Je ne suis pas certain de regretter que les jeunes d'aujourd'hui fassent plus de photos et de vidéos qu'ils ne lisent ni n'écrivent. Il se peut que nous entrions dans une ère nouvelle. Je suis incapable d'en juger. Mais, si c'est le cas, accueillons-la avec foi et respect. Je ne vois pas que l'écrit ait rien de méritoire par lui-même. Ni que l'image ait rien de méprisable par elle-même. Pour l'heure, plus concrètement, il est une question que je me pose et que j'aimerais poser à tous les jeunes gens qui déploient leur talent sur Instagram. Elle est très simple. Elle est clairement formulée dans les arguments publicitaires de certains logiciels. Elle consiste à dire: "Que faites-vous des milliers de photos et de vidéos que vous produisez et que vous publiez journellement sur les réseaux sociaux? Car il faut bien que vous en fassiez quelque chose. La technologie peut vous y aider mais elle ne peut pas décider à votre place. Et si vous n’en faites rien, ces photos disparaîtront, englouties par leur nombre.”

Au musicien de jazz, il arrive d’entendre certains enregistrements auxquels il a lui-même participé trente ou quarante ans auparavant, et il se dit: “C’était pas si mal. C'était même très bien. Ai-je beaucoup appris? Ai-je jamais été meilleur depuis lors?” La force du musicien de jazz auquel je songe est qu’il a tracé sa route toute une vie durant. Il s’est débarrassé, dans son style, de beaucoup de choses qui ne convenaient pas, il en a amélioré d’autres. Il a joué avec d’autres musiciens, devant d’autres publics. Il a accepté de reconnaître que d’autres étaient meilleurs que lui. Peu importe qu’il soit devenu un musicien professionnel ou qu’il soit resté un amateur. L’important est que, de sa pratique quotidienne, de sa passion, il ait fait une carrière, c’est-à-dire une histoire.

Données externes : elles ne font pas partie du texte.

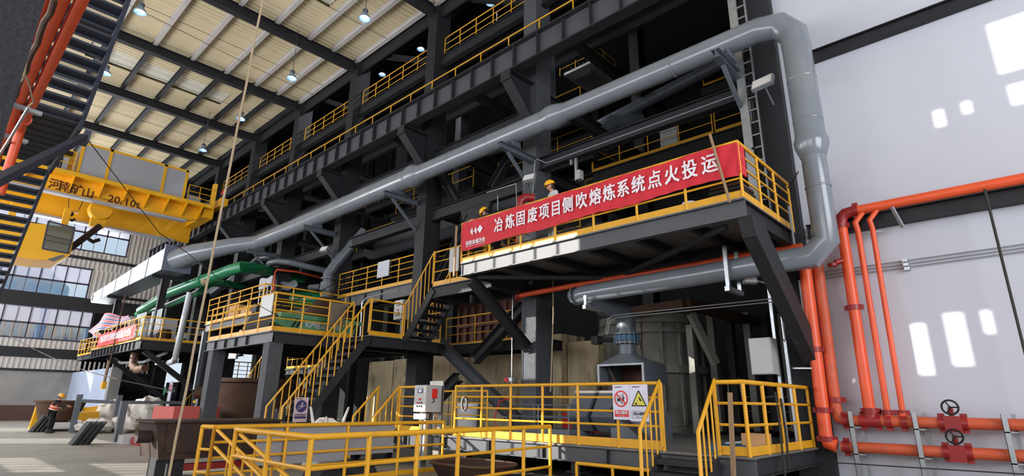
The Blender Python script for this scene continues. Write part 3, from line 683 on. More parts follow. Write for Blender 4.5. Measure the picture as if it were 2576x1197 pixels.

Pour échapper au temps, il faut du temps. Du temps matériel. Des années. Il faut, pendant des années, se demander: “Qu'est-ce que je voudrais qu'il reste de moi après ma mort? Parmi tout ce qu’il m’est arrivé de produire, dans quoi est-ce que je continue à me reconnaître? Si j’ai fait des milliers de photos, quelles sont les vingt ou trente que je voudrais sauver?”

Dans son dernier film, Perfect Days, Wim Wenders met en scène le personnage d’un homme qui gagne sa vie en nettoyant les toilettes publiques dans les parcs de Tokyo. Et dans ces parcs, dans ses moments de pause, le personnage fait des photos. Mais il les fait de manière parcimonieuse, en utilisant un appareil classique, qui fonctionne avec des pellicules, et ces pellicules, ensuite il doit les faire développer. Wim Wenders y revient à deux fois. Il montre le personnage qui apporte une pellicule chez un photographe où il récupère d’autres photos déjà développées. Et chaque fois, il paie pour ce service. Ce qui ne peut pas être insignifiant pour lui dans la mesure où il n’est pas riche.

Le problème que nous avons avec les photos, ce n’est pas que ce soient des photos plutôt que des textes, c’est qu’aujourd'hui elles ne coûtent rien. Elles ne coûtent pas le prix d’un appareil, puisque le plus souvent on les fait avec son téléphone. Elles ne coûtent pas le prix du développement, puisqu’on ne les développe pas. Et surtout, elles ne coûtent pas la mise en œuvre d'un savoir-faire technique, qu’on aurait appris, qu’on pourrait améliorer au fur et à mesure de sa pratique, et qu’on pourrait transmettre à d’autres. Et en cela, en effet, elles diffèrent des textes littéraires, qui, eux, demandent d’avoir appris la langue, d’avoir lu, au moins un peu, et d’y consacrer beaucoup de temps. L'écriture littéraire est un artisanat, ce que n'est pas la pratique courante de la photographie.

On peut bien évidemment faire des photos autrement qu’avec son téléphone, mais je ne suis pas certain que le point de bascule se situe du côté de la production. Ce qui permet de passer d’une pratique compulsionnelle à une pratique artistique tient plutôt, me semble-t-il, à la sélection. Dans son film, Wim Wenders montre son personnage assis, chez lui, sur une natte. Il a devant lui une boîte métallique ouverte et, à côté, les dernières pochettes qu’il a rapportées de chez le photographe. Il sort ses photos, une à une, de leurs pochettes. À chacune, il jette un coup d’œil puis, soudain, il passe à l’acte. Certaines sont déchirées, d’autres sont jetées dans la boîte métallique où il les conservera. Et, bien sûr, à le voir agir ainsi, on tremble pour lui. On se dit qu’il va trop vite, que peut-être il n’a pas bien vu, que peut-être la photo qu’il vient de déchirer était la meilleure qu’il ait jamais faite ni qu’il fera jamais. Que c’est peut-être là une perte irréparable. Que peut-être il se réveillera en sueur, une nuit prochaine, en se disant: “Non, celle-ci, j’aurais dû la garder”. Et ce risque existe en effet, mais c’est lui qui confère à la fois sa dynamique et sa rigueur à sa démarche. Ses photos à présent ont un prix. Elles valent pour toutes celles qu’il aura déchirées. Au prix de cette perte, au prix de ce choix, celles qu’il garde font œuvre. Elles entrent en lévitation. Elles se mettent en orbite, toutes à égale distance de lui. Elles se dégagent de tout ce qui, selon Jacques Lacan, “a duré comme humain”, et lui avec elles.